Miller holds her end up beautifully, adding surprising depths to a tricky, mercurial character. (The revisionist script tries a bit too hard, though, to paint Caitlin as a long-suffering victim.) Unfortunately, Knightley, who has yet to prove her mettle as a leading thesp outside a film helmed by Joe Wright, convinces neither as a gauche girl from the valleys nor as a liberated sophisticate of the period. Still, she looks terrific, as does Miller, in wide-shouldered 1940s frocks and scarlet slashes of lipstick.
Rhys' work is sturdy, getting Thomas' delivery down pat without descending into mere impersonation. The always reliable Murphy adds heft as the troubled William, but still looks miscast in a part that calls for dash as well as dourness.

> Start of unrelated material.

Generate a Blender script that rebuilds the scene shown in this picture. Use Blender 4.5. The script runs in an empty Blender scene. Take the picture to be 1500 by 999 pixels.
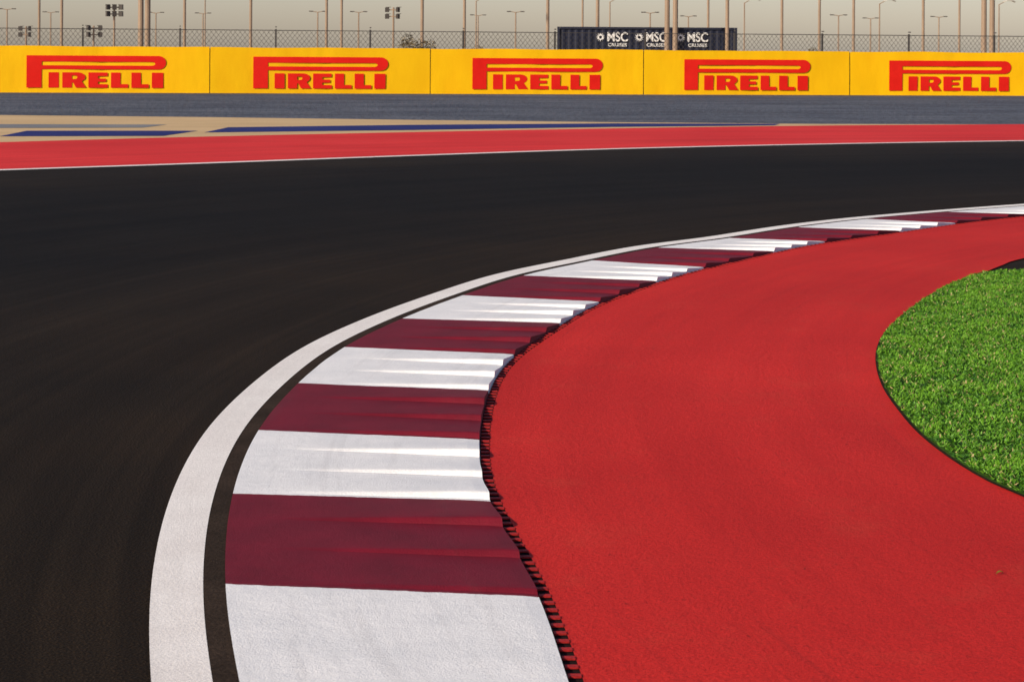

Ultimately, none of the characters are terribly sympathetic, which may prove a problem for the women's-mag market the pic is targeting domestically. Indeed, given its portrait of an artist as a selfish young jerk, "The Edge of Love" reps a companion piece of sorts to Maybury's "Love Is the Devil," which examined the unhappy relationship between painter Francis Bacon and his working-class lover George Dyer. Both pics admirably refuse to canonize their most famous characters. Considering how unflattering the depiction of Thomas is here, it's to his heirs' credit that they've permitted the use of his poetry in the film.
Pic's first half is slow going, with one too many musical interludes (admittedly luminously shot by Jonathan Freeman to accentuate the hot reds of the Technicolor palette). A few standout sequences get across the weird, heightened atmosphere of the Blitz, using archival footage and visual effects to add background. The story picks up with the shift to Wales but grows drabber visually, perhaps justifiably so, given the more domestic milieu.
Non-source music by Angelo Badalamenti contributes a spooky, contempo texture that abrades the rigorous period detail in an interesting way. Other tech credits are pro.
A beautiful but underwhelming period piece starring Keira Knightley? It really IS this year's "Atonement"!